====== Task data

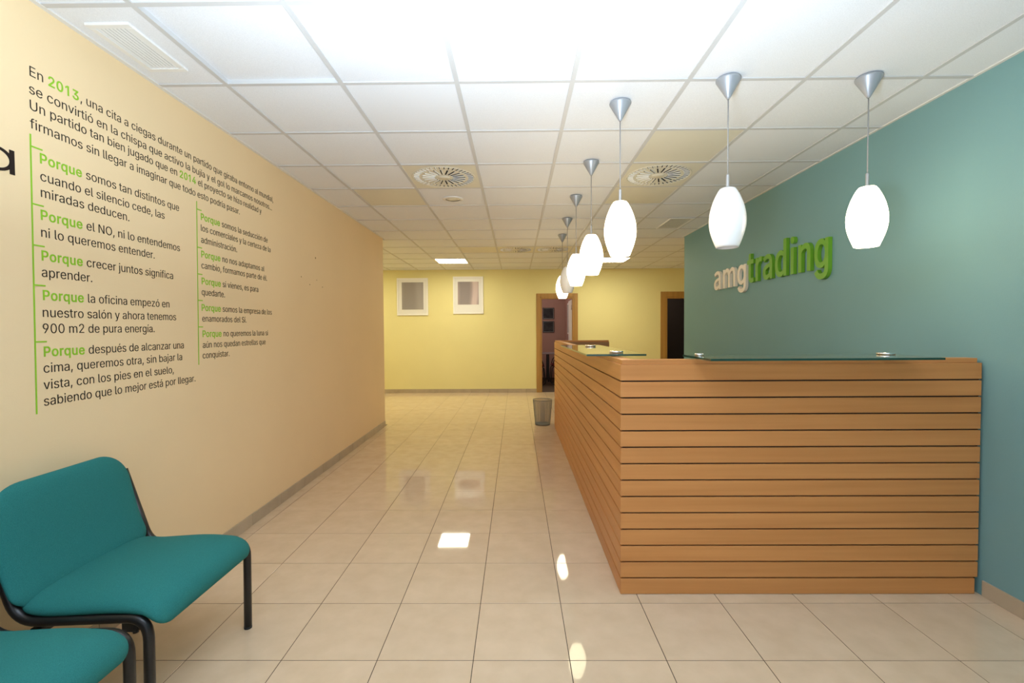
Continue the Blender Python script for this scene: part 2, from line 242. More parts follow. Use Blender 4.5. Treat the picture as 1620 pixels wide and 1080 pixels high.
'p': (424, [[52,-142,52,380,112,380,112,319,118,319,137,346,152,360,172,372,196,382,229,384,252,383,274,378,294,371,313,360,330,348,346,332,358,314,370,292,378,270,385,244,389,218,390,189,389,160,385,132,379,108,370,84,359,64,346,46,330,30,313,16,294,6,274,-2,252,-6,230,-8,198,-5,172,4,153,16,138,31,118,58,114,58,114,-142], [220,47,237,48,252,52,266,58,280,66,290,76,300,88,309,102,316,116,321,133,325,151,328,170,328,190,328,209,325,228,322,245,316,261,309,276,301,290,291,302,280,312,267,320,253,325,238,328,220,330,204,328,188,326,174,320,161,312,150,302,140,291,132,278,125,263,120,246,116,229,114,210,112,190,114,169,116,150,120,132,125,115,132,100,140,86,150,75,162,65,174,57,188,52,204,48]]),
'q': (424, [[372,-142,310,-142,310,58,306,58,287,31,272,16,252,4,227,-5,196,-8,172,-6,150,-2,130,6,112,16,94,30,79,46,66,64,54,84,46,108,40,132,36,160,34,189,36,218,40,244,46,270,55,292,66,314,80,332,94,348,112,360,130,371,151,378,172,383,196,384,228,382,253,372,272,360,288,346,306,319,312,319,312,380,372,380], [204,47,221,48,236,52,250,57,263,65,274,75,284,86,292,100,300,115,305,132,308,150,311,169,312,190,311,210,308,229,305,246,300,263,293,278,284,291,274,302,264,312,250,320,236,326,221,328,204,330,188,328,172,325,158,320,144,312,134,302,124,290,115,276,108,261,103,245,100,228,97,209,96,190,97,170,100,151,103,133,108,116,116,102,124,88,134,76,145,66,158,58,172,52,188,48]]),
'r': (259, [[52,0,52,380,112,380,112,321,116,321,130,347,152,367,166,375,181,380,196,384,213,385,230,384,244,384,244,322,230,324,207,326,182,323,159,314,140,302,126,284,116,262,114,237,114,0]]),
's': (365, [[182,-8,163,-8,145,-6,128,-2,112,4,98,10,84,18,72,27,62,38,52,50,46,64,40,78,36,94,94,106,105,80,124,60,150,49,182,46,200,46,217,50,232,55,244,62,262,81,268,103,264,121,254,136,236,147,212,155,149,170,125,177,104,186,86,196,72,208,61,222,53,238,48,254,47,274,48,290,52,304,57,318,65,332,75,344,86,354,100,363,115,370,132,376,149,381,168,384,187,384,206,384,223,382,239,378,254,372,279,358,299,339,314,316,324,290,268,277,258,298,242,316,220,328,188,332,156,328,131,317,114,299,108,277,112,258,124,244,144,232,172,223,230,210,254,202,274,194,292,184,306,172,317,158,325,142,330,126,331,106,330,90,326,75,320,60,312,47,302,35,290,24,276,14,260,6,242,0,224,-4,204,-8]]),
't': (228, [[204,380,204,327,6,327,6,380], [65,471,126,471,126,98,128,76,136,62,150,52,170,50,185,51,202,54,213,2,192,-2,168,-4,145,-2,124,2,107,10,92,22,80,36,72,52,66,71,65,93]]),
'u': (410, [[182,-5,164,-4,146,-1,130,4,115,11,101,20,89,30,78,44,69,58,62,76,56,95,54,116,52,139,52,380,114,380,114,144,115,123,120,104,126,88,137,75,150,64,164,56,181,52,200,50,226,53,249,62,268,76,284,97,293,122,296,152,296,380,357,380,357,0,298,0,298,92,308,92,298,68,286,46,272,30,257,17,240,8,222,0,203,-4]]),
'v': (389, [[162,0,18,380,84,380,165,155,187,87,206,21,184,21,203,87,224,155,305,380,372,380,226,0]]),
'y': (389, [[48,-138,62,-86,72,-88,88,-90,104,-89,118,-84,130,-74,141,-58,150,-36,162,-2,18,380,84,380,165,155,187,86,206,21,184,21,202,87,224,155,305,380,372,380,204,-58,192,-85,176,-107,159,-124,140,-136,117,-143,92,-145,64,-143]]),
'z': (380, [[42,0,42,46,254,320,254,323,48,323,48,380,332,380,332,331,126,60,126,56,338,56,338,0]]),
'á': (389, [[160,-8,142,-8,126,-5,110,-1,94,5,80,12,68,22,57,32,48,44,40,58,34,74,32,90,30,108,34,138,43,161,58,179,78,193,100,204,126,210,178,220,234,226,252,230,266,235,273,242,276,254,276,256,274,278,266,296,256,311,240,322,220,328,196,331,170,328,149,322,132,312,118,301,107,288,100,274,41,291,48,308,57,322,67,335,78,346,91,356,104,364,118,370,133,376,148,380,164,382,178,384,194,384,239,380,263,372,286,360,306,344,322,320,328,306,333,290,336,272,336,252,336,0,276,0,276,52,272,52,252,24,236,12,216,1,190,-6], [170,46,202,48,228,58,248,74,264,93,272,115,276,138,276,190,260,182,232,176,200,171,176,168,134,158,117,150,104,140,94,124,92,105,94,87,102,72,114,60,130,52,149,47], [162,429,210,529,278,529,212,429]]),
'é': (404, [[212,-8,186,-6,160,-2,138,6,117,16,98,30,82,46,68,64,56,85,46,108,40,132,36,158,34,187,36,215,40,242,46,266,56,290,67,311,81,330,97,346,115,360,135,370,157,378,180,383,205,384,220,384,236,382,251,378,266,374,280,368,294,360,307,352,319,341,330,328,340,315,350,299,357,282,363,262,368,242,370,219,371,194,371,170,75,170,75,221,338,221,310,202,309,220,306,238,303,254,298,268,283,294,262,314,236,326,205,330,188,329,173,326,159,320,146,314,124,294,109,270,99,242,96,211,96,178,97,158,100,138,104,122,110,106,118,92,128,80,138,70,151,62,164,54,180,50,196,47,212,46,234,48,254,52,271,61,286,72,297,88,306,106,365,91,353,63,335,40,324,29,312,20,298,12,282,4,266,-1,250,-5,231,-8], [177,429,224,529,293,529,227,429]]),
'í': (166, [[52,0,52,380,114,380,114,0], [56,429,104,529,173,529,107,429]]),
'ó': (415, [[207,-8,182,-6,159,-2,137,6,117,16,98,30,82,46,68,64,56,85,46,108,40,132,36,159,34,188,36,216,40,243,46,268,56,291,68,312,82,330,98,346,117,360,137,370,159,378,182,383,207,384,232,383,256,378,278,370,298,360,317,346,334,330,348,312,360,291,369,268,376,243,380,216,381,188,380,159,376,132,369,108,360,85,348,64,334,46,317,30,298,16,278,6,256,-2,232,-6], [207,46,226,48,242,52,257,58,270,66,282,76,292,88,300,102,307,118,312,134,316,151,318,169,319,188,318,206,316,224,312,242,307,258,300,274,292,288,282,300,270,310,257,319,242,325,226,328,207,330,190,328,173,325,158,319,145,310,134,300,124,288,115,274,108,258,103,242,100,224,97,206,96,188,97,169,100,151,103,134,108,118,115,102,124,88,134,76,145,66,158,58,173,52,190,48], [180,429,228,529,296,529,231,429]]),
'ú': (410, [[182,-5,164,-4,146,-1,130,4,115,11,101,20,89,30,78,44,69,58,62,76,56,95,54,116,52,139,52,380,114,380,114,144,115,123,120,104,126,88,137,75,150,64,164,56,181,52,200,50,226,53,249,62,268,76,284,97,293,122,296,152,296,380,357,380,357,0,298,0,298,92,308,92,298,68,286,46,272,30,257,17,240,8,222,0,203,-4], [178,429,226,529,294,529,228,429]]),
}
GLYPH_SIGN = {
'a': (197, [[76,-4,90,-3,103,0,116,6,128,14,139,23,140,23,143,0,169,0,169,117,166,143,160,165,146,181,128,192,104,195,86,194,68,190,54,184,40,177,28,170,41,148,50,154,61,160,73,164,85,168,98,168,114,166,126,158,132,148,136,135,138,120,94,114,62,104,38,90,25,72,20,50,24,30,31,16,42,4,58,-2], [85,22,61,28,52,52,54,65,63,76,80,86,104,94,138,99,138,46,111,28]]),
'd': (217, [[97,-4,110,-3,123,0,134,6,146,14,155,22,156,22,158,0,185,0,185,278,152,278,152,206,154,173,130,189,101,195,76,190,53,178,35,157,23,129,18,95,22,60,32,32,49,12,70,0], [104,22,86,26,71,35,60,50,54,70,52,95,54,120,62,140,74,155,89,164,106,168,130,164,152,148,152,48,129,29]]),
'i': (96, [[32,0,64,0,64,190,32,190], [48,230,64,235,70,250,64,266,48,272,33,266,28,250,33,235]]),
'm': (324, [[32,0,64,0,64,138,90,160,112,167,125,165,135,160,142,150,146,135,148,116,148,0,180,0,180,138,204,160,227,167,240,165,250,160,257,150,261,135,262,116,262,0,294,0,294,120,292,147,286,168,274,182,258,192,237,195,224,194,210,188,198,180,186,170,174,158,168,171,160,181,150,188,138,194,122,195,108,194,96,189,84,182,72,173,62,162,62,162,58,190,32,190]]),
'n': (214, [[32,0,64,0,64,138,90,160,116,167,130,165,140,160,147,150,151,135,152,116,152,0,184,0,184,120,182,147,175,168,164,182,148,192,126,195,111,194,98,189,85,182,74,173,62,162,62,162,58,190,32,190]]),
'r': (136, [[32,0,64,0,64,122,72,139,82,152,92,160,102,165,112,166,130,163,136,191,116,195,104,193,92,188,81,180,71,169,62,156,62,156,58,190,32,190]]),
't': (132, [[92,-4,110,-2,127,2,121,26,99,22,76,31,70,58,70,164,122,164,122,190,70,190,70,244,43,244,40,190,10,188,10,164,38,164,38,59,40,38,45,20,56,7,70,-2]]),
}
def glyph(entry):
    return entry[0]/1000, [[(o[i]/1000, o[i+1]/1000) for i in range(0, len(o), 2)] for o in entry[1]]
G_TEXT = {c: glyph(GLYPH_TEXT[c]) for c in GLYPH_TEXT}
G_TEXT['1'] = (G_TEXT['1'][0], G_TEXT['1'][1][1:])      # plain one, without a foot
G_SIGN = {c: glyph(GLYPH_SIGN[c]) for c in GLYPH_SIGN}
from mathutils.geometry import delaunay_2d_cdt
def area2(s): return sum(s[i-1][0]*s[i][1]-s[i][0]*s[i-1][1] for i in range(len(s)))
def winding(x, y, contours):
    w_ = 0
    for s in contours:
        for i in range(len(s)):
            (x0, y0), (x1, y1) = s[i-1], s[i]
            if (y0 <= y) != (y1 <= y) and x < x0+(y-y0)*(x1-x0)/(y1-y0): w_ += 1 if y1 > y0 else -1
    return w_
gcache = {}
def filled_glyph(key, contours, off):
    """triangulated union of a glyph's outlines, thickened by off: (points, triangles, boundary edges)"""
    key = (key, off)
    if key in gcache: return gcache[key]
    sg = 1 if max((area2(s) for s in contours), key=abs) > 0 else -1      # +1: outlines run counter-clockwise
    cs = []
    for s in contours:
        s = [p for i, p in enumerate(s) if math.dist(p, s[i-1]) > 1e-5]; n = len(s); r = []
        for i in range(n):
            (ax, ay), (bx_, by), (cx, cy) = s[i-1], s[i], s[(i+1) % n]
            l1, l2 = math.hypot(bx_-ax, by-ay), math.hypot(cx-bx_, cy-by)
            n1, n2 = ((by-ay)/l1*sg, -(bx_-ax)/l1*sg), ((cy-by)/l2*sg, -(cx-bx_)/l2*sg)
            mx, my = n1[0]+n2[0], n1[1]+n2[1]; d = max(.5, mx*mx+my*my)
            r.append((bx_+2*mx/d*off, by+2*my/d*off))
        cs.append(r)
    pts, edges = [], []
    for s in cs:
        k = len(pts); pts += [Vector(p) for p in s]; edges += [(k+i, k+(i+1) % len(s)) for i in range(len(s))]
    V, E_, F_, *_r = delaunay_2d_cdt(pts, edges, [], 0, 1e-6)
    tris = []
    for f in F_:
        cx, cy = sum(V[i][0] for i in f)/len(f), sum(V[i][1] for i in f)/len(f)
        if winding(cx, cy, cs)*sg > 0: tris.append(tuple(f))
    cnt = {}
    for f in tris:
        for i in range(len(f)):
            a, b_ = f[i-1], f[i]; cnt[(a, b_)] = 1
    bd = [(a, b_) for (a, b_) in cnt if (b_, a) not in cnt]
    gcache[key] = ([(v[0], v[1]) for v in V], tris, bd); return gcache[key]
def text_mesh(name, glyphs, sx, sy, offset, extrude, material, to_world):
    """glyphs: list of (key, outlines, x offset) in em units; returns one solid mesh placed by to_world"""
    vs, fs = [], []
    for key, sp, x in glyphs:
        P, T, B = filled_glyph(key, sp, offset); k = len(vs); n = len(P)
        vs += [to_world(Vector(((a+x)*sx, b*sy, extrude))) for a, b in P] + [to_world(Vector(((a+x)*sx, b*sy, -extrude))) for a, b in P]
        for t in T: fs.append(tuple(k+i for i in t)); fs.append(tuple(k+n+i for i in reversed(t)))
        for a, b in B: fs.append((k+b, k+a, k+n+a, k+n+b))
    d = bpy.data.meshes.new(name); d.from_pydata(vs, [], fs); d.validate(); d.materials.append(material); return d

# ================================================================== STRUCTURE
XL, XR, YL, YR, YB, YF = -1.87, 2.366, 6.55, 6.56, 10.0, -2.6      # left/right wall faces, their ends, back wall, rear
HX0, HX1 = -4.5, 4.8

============
====== Task data

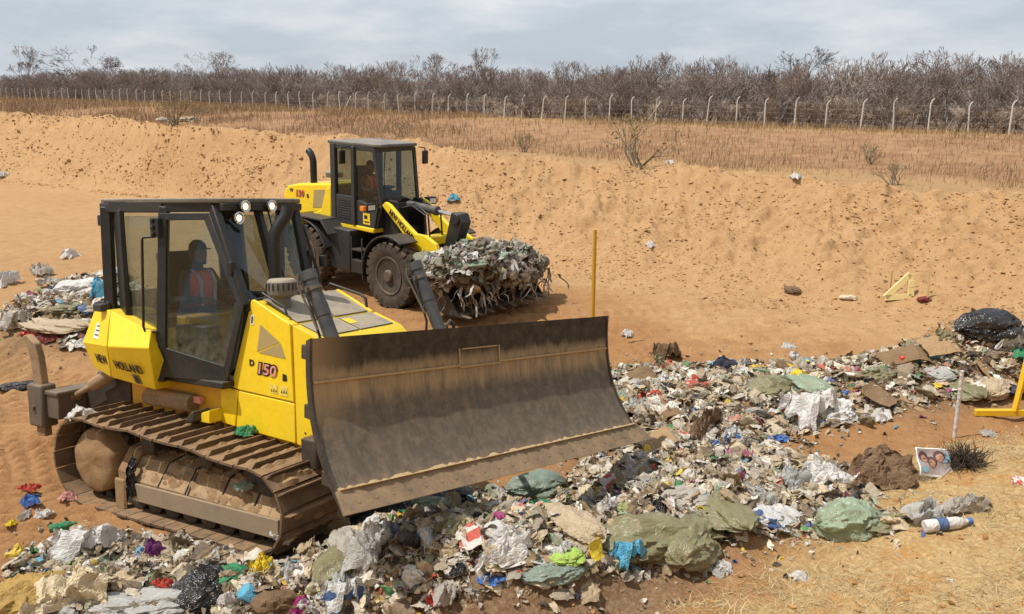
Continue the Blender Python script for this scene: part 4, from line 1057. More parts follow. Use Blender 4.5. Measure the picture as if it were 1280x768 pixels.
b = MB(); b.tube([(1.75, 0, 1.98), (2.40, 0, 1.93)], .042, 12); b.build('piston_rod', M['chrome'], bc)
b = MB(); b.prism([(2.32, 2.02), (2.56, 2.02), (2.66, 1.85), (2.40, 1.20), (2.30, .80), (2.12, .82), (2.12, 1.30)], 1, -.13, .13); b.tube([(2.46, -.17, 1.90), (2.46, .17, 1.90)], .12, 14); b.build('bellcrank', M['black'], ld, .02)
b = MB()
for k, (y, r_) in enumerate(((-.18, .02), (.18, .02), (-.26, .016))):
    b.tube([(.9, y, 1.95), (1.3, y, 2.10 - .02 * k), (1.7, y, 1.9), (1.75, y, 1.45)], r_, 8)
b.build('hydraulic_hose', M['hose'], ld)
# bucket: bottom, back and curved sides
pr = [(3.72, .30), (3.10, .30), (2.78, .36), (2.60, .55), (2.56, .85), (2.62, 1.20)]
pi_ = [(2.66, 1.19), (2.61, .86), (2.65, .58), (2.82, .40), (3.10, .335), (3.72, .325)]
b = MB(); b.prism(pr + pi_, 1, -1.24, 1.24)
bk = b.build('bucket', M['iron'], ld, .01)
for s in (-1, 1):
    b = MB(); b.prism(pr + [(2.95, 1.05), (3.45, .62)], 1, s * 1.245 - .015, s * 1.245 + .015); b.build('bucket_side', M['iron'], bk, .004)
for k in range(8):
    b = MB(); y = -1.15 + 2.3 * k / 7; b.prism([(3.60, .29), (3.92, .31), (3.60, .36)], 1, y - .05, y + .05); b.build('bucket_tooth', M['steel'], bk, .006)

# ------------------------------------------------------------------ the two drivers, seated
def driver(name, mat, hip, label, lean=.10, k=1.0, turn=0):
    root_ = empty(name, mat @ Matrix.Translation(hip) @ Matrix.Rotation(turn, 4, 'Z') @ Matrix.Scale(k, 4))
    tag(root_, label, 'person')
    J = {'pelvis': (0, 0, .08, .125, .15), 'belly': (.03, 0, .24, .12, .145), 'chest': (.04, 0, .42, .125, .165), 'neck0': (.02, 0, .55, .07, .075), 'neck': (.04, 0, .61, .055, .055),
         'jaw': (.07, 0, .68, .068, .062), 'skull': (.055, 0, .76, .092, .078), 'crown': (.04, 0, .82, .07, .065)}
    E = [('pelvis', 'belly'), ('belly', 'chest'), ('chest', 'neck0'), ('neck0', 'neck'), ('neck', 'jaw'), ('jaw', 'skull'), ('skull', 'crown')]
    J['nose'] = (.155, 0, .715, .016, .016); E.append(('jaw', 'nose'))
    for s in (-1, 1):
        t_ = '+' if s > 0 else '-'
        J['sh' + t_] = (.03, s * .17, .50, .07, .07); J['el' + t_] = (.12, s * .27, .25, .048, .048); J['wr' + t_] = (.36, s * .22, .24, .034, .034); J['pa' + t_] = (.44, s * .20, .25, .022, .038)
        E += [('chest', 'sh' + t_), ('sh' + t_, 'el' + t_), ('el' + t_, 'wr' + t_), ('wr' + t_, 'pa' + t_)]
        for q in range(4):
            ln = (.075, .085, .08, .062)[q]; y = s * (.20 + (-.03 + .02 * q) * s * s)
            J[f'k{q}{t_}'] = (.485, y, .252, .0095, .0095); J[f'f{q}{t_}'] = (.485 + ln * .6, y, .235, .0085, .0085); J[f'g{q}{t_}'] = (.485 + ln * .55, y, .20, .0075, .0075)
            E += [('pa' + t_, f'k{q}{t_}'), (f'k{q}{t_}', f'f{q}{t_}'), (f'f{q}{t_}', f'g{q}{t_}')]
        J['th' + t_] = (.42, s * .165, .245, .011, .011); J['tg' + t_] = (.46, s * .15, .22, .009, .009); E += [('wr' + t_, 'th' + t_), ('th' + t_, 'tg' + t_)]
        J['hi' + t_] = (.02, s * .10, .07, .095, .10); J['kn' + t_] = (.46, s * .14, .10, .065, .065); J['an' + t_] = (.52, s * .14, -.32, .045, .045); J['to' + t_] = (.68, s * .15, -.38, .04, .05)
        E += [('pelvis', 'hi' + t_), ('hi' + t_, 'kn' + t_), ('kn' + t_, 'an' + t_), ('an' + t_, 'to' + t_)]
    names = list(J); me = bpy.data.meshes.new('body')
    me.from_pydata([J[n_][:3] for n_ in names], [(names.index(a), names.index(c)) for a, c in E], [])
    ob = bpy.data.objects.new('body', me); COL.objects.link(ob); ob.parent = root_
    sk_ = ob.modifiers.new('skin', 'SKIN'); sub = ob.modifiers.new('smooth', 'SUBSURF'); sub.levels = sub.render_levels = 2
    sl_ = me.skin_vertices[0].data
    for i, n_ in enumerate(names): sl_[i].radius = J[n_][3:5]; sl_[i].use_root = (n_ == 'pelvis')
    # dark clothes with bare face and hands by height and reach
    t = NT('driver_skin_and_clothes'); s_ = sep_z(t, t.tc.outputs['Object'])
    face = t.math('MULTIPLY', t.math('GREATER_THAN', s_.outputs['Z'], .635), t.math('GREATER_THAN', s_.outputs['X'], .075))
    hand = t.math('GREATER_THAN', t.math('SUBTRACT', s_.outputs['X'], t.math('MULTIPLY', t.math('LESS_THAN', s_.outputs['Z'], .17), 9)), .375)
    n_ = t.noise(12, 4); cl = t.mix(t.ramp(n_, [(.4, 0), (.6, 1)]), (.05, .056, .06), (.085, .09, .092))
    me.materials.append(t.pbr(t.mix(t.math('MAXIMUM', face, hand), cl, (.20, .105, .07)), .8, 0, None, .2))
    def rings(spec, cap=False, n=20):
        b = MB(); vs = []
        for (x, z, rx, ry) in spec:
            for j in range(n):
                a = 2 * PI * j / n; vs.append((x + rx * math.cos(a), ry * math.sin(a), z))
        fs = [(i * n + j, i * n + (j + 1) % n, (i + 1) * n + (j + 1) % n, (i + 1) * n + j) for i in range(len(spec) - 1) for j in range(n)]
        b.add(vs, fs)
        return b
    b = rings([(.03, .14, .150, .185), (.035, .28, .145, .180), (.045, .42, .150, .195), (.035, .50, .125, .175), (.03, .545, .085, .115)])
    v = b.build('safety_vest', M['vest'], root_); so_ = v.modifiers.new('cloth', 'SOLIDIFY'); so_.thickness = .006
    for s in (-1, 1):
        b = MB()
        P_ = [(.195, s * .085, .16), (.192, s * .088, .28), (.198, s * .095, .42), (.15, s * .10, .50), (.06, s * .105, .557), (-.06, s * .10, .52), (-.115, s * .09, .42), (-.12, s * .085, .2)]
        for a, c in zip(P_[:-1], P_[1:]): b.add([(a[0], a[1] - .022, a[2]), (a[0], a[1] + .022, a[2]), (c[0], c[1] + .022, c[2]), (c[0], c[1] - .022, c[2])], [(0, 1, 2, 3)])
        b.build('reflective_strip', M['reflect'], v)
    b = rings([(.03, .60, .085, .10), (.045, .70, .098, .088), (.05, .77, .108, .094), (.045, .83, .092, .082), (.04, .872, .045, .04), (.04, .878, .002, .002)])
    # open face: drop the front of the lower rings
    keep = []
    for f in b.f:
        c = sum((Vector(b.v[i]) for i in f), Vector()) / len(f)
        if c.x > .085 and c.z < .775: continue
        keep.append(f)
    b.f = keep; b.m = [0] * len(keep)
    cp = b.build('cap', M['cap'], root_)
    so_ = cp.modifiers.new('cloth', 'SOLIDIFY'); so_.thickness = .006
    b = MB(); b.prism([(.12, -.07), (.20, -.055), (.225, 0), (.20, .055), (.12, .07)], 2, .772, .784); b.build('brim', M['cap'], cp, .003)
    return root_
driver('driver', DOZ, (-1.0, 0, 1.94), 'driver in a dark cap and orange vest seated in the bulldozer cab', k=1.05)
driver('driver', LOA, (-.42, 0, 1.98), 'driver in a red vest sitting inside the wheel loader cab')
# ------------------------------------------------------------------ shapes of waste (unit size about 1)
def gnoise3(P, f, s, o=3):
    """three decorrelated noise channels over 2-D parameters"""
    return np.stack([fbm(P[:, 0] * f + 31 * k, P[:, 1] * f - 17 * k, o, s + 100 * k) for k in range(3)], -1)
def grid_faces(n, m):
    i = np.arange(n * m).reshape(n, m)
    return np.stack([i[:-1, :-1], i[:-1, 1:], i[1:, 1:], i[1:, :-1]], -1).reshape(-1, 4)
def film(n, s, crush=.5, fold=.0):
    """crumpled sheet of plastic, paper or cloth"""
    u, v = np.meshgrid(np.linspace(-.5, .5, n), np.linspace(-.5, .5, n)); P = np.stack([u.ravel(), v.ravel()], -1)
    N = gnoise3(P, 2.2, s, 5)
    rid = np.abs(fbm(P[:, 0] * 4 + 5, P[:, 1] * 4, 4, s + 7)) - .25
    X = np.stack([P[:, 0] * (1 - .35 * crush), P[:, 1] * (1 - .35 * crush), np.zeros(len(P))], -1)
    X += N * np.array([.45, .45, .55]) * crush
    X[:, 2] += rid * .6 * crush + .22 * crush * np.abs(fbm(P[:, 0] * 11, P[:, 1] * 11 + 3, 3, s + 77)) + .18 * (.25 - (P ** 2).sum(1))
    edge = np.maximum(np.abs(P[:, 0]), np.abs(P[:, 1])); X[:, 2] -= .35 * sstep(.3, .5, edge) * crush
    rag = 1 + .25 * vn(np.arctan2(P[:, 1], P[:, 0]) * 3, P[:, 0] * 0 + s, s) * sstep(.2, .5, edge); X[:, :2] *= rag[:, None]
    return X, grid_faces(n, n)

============

§ Your instructions: For the entries shown above, give the number of lines that include the word "Blender", without any other text.

§ Solution: 2